_PROBLEM STATEMENT:_ The listing below begins with the first line you should copy; stop after the line containing "random.seed(7)", and drop every picture.

_THE DATA:_
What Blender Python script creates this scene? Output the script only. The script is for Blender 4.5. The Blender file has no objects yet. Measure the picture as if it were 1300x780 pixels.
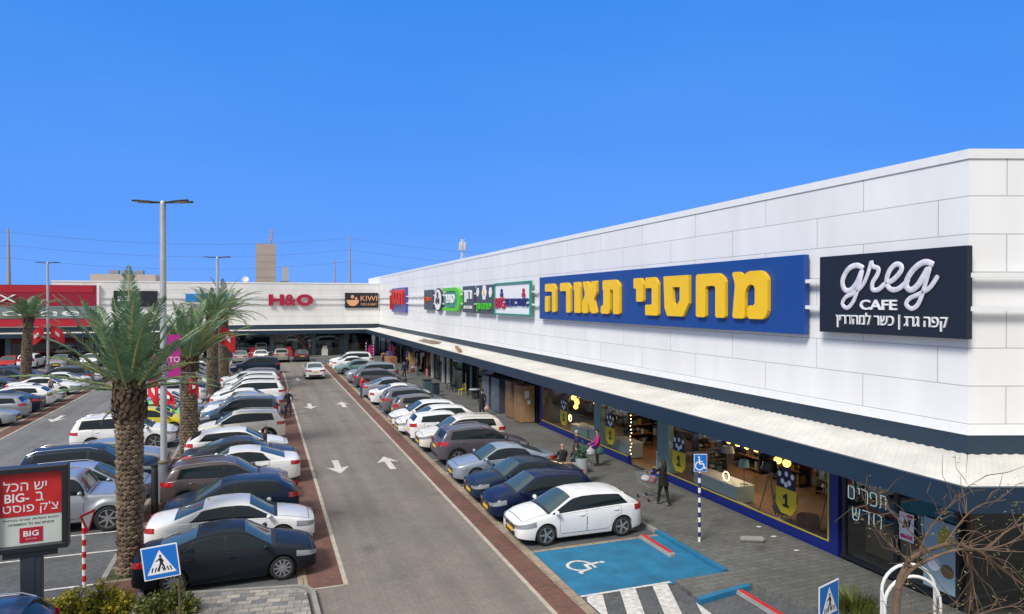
import bpy, bmesh, math, random
from math import sin, cos, pi, radians, sqrt
from mathutils import Vector, Matrix
SC = bpy.context.scene
COL = SC.collection
random.seed(7)

# ------------------------------------------------------------------ camera
cam_data = bpy.data.cameras.new('camera')
cam_data.sensor_width = 36.0
cam_data.lens = 867.0 / 1300.0 * 36.0
cam_data.clip_start = 0.1
cam_data.clip_end = 6000
camera = bpy.data.objects.new('camera', cam_data)
COL.objects.link(camera)
camera.location = (0, 0, 7.4)
camera.rotation_euler = (radians(90 - 0.43), 0, radians(-20.08))
SC.camera = camera

# ------------------------------------------------------------------ world, sun, exposure
SUN_EL, SUN_AZ = 46, 236          # azimuth clockwise from +Y
world = bpy.data.worlds.new('World')
SC.world = world
world.use_nodes = True
wn = world.node_tree.nodes
wl = world.node_tree.links
wn.clear()
w_out = wn.new('ShaderNodeOutputWorld')
w_bg = wn.new('ShaderNodeBackground')
w_bg.inputs['Strength'].default_value = 0.1
w_sky = wn.new('ShaderNodeTexSky')
w_sky.sky_type = 'NISHITA'
w_sky.sun_disc = False
w_sky.sun_elevation = radians(SUN_EL)
w_sky.sun_rotation = radians(SUN_AZ)
w_tc = wn.new('ShaderNodeTexCoord')
w_sep = wn.new('ShaderNodeSeparateXYZ')
wl.new(w_tc.outputs['Generated'], w_sep.inputs[0])
w_ramp = wn.new('ShaderNodeValToRGB')      # clear saturated blue air, paler toward the horizon
e = w_ramp.color_ramp.elements
e[0].position = 0.0; e[0].color = (0.078, 0.265, 0.79, 1)
e[1].position = 0.42; e[1].color = (0.017, 0.182, 0.64, 1)
m = e.new(0.10); m.color = (0.042, 0.212, 0.72, 1)
wl.new(w_sep.outputs['Z'], w_ramp.inputs[0])
w_mul = wn.new('ShaderNodeMix'); w_mul.data_type = 'RGBA'; w_mul.blend_type = 'MULTIPLY'
w_mul.inputs[0].default_value = 1.0
w_mul.inputs[7].default_value = (10, 10, 10, 1)
w_mul.clamp_result = False
w_n2 = wn.new('ShaderNodeTexNoise'); w_n2.inputs['Scale'].default_value = 1.6; w_n2.inputs['Detail'].default_value = 4.0   # faint unevenness of the air
w_mp = wn.new('ShaderNodeMapping'); w_mp.inputs['Scale'].default_value = (1, 1, 3.5)
wl.new(w_tc.outputs['Generated'], w_mp.inputs['Vector']); wl.new(w_mp.outputs[0], w_n2.inputs['Vector'])
w_r2 = wn.new('ShaderNodeMapRange'); w_r2.inputs['From Min'].default_value = 0.35; w_r2.inputs['From Max'].default_value = 0.75
w_r2.inputs['To Min'].default_value = 0.0; w_r2.inputs['To Max'].default_value = 0.09
wl.new(w_n2.outputs['Fac'], w_r2.inputs['Value'])
w_h = wn.new('ShaderNodeMix'); w_h.data_type = 'RGBA'; w_h.inputs[7].default_value = (0.22, 0.42, 0.80, 1)
wl.new(w_r2.outputs[0], w_h.inputs[0]); wl.new(w_ramp.outputs[0], w_h.inputs[6])
wl.new(w_h.outputs[2], w_mul.inputs[6])
w_mix = wn.new('ShaderNodeMix'); w_mix.data_type = 'RGBA'
w_mix.inputs[0].default_value = 0.90
wl.new(w_sky.outputs[0], w_mix.inputs[6])
wl.new(w_mul.outputs[2], w_mix.inputs[7])
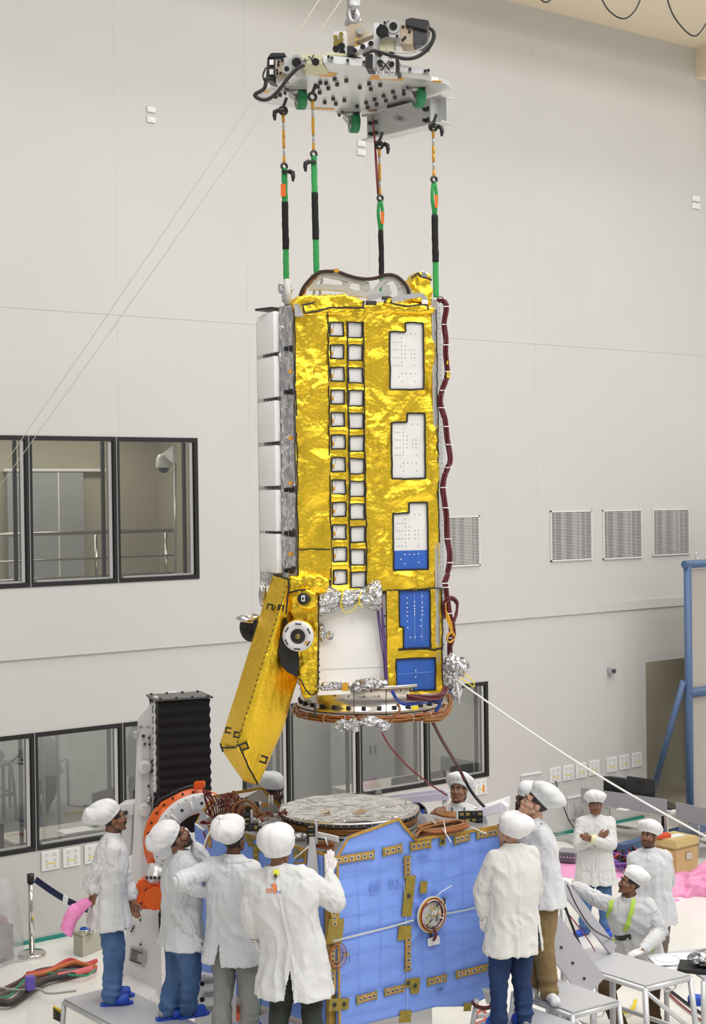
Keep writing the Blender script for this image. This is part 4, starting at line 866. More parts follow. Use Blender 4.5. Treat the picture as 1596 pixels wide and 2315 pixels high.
# hook and chain
HK = thing('crane_hook', 'galvanised swivel hook and shackle above the lifting fixture at the top edge', 'hook', LA(765, 60, 12.98))
b = B(); tube(b, curve([LA(*p, 12.98) for p in ((768, 20), (745, 55), (735, 95), (745, 135), (768, 148), (788, 130), (790, 100), (778, 80))], 8), .026, 10); obj('hook_body', b, CASTG, HK)
b = B(); box(b, LA(766, 20, 12.98), (.11, .08, .10), .3, .02); ball(b, LA(766, 45, 12.98), .05, 12); obj('hook_eye', b, CASTG, HK); b = B(); cyl(b, LA(764, 20, 12.98), LA(762, -70, 12.98), .03, 10); obj('hook_shank', b, CASTG, HK)
obj('hook_latch', cyl(B(), LA(788, 60, 12.96), LA(775, 128, 12.96), .012, 8), CASTG, HK)
b = tube(B(), curve([LA(*p, 13.02) for p in ((728, 170), (728, 150), (745, 118), (765, 110), (785, 118), (800, 150))], 8), .028, 10); obj('shackle', b, CASTG, HK)
# ---------------------------------------------------------------- slings
WEB = mat('green_webbing', (.035, .33, .085), .75, bump=.3, bscale=160, stretch=(1, 1, .3)); SLV = mat('black_sleeve', (.010, .010, .011), .85, bump=.5, bscale=35, stretch=(1, 1, .4)); LEV = mat('lever_black', (.02, .02, .02), .4)
def sling(name, D, x0, yh, yr, yg, yb0, yb1, ye, x1, label, lev, tagy=None, double=False, wr=.026):
    X = lambda y: x0+(x1-x0)*(y-yh)/(ye-yh)
    t = thing('lifting_sling', label, 'sling', at(X(yh), yh, D), None, 'green lifting slings between fixture and satellite')
    P = lambda y, dx=0, dd=0: at(X(y)+dx, y, D+dd)
    b = B(); tube(b, curve([P(yh-26, 8), P(yh-14, 4), P(yh-6, 0)], 5), .014, 8); lathe(b, P(yh+3), (.3, -1, 0), [(.022, -.012), (.042, -.012), (.046, 0), (.042, .012), (.022, .012), (.022, -.012)], 16); obj('eye_hook', b, BOLT, t)
    n = 6
    for k in range(n):
        a, c = yh+10+(yg-yh-18)*k/n, yh+10+(yg-yh-18)*(k+1)/n; k_ = (k % 3) != 1
        obj('turnbuckle_rod', cyl(B(), P(a), P(c), .013 if k_ else .010, 8), ORNG if k_ else CASTG, t)
    b = B(); lathe(b, P(yg-4), (.3, -1, 0), [(.016, -.012), (.032, -.012), (.036, 0), (.032, .012), (.016, .012), (.016, -.012)], 14); obj('rod_eye', b, BOLT, t)
    for (ly, s) in lev:
        b = B(); c = P(ly, 4*s, -.03); cyl(b, P(ly, -5*s, -.03), P(ly, 16*s, -.03), .016, 8); tube(b, [P(ly-1, 10*s, -.03), P(ly+3, 19*s, -.03), P(ly+12, 20*s, -.04), P(ly+22, 19*s, -.04)], [.022, .022, .018, .010], 8); obj('release_lever', b, LEV, t)
    def web(y0, y1, r, m, nm, seed, fat=.55):
        b = B(); rg = []
        for k in range(17):
            y = y0+(y1-y0)*k/16; rr = r*(1+.10*noise.noise(V((seed, k*.8, 0)))); rg.append((P(y, .8*noise.noise(V((k*.5, seed, 0)))), rr, rr*fat, V((1, .15, 0)).normalized(), V((-.15, 1, 0)).normalized()))
        loft(b, rg, 14, 2.6); return obj(nm, b, m, t, smooth=True)
    if double:
        for dx in (-5, 5):
            b = B(); loft(b, [(P(yg+(yb0-yg)*k/6, dx*(.3+.7*sin(pi*min(1, k/6*1.1)))), .015, .01, V((1, 0, 0)), V((0, 1, 0))) for k in range(7)], 12); obj('webbing', b, WEB, t, smooth=True)
    else: web(yg, yb0+2, wr, WEB, 'webbing', D)
    web(yb0, yb1, wr*1.12, SLV, 'black_sleeve', D*2, .8); web(yb1-2, ye, wr, WEB, 'webbing', D*3)
    if tagy: obj('orange_tag', box(B(), P(tagy, 4 if double else -3, -.035), (.026 if double else .045, .006, .11), .1), mat('orange_tag', (.85, .16, .01), .5), t)
    return t, P
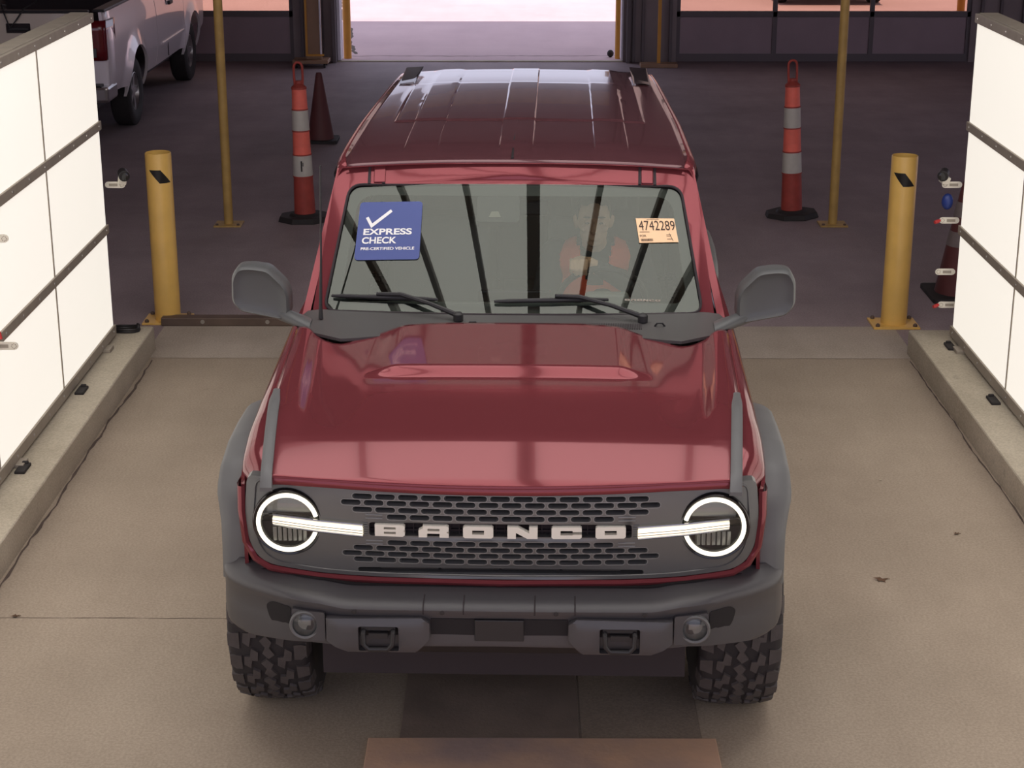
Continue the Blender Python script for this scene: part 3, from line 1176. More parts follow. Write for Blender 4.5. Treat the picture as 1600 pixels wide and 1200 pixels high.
# ------------------------------------------------------------------ headlights
for s in (-1, 1):
    cx, cz = s * .697, .967
    yb = gf(cx, cz, 0)[1]
    h = P(MB().lathe([(.106, .03), (.106, -.010), (.112, -.012), (.116, -.006), (.116, .012)], (cx, yb, cz), 'y', 48, caps=False), 'headlight', 'black_gloss')
    P(MB().lathe([(.104, .0), (.10, .04), (.07, .075), (.03, .085), (0, .085)], (cx, yb, cz), 'y', 40, caps=False), 'reflector_bowl', 'lamp_dark', h)
    # inner lamp units: upper projector, mid bezel, lower reflector
    b = MB()
    b.box((cx, yb + .035, cz + .045), (.15, .01, .055))
    P(b, 'upper_reflector', 'reflector', h, bevel=.006)
    b = MB()
    for k in range(7):
        b.box((cx - .05 + k * .0165, yb + .028, cz - .052), (.013, .02, .05), (0, 0, .3))
    P(b, 'lower_reflector', 'reflector', h, bevel=.002)
    P(MB().box((cx, yb + .02, cz + .005), (.19, .02, .028), (0, s * -.08, 0)), 'bezel_bar', 'black_gloss', h, bevel=.004)
    # ring of light, open where the bar leaves
    a0, a1 = math.radians(14), math.radians(346)
    if s > 0:
        a0, a1 = math.radians(194), math.radians(526)
    pts = [(cx + .096 * math.cos(a), yb - .010, cz + .096 * math.sin(a)) for a in lin(a0, a1, 60)]
    P(MB().tube(pts, .0074, 10), 'light_ring', 'drl', h)
    # bar
    x0, x1 = cx + s * .048, s * .447
    b = MB()
    pr = [(x0, .975, .014), ((x0 + x1) / 2, .962, .0155), (x1, .953, .0165)]
    vsx = []
    for x, z, r in pr:
        y = gf(x, z, 0)[1]
        vsx += [(x, y + .0, z - r), (x, y - .022, z - r * .75), (x, y - .026, z), (x, y - .022, z + r * .75), (x, y, z + r)]
    b.add(vsx, [(i * 5 + k, i * 5 + (k + 1) % 5, (i + 1) * 5 + (k + 1) % 5, (i + 1) * 5 + k) for i in range(2) for k in range(5)] + [(0, 1, 2, 3, 4), (10, 11, 12, 13, 14)])
    P(b, 'light_bar', 'drl_bar', h, smooth=20)
    fr = MB()
    ol = [(x, gf(x, z, 0)[1] - .012, z + q * (r + .003)) for q, seq in ((-1, pr), (1, pr[::-1])) for x, z, r in seq]
    fr.tube(ol, .004, 6, closed=True)
    P(fr, 'bar_surround', 'chrome', h)
    b = MB()
    for z in (-.004, .005):
        b.tube([(x, gf(x, zz, 0)[1] - .027, zz + z) for x, zz, r in pr], .0012, 5)
    P(b, 'bar_ribs', 'frame', h)
    P(MB().lathe([(.102, -.002), (.07, -.012), (0, -.016)], (cx, yb, cz), 'y', 40, caps=False), 'clear_lens', 'lens', h)

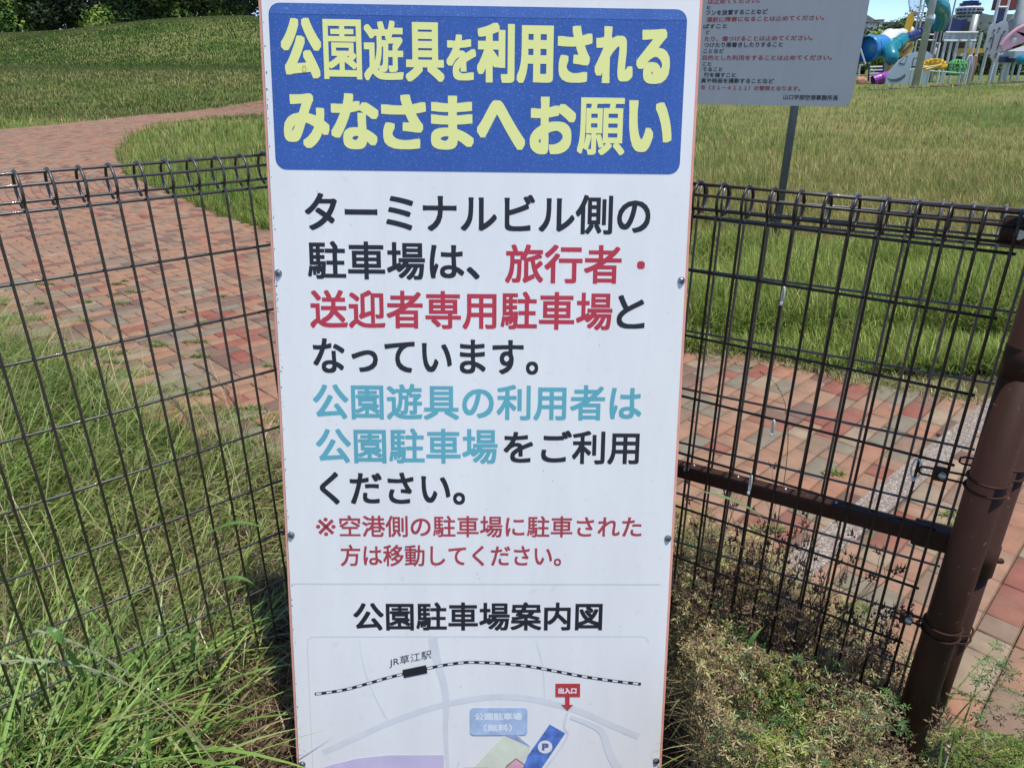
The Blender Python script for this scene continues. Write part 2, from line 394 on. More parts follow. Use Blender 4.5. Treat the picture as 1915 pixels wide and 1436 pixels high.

_WRITTEN RESPONSE:_
What Blender Python script creates this scene? Output the script only. The script is for Blender 4.5. The Blender file has no objects yet. Measure the picture as if it were 1300x780 pixels.
import bpy, bmesh, math, random
from math import sin, cos, pi, radians, sqrt
from mathutils import Vector, Matrix
SC = bpy.context.scene
COL = SC.collection
random.seed(7)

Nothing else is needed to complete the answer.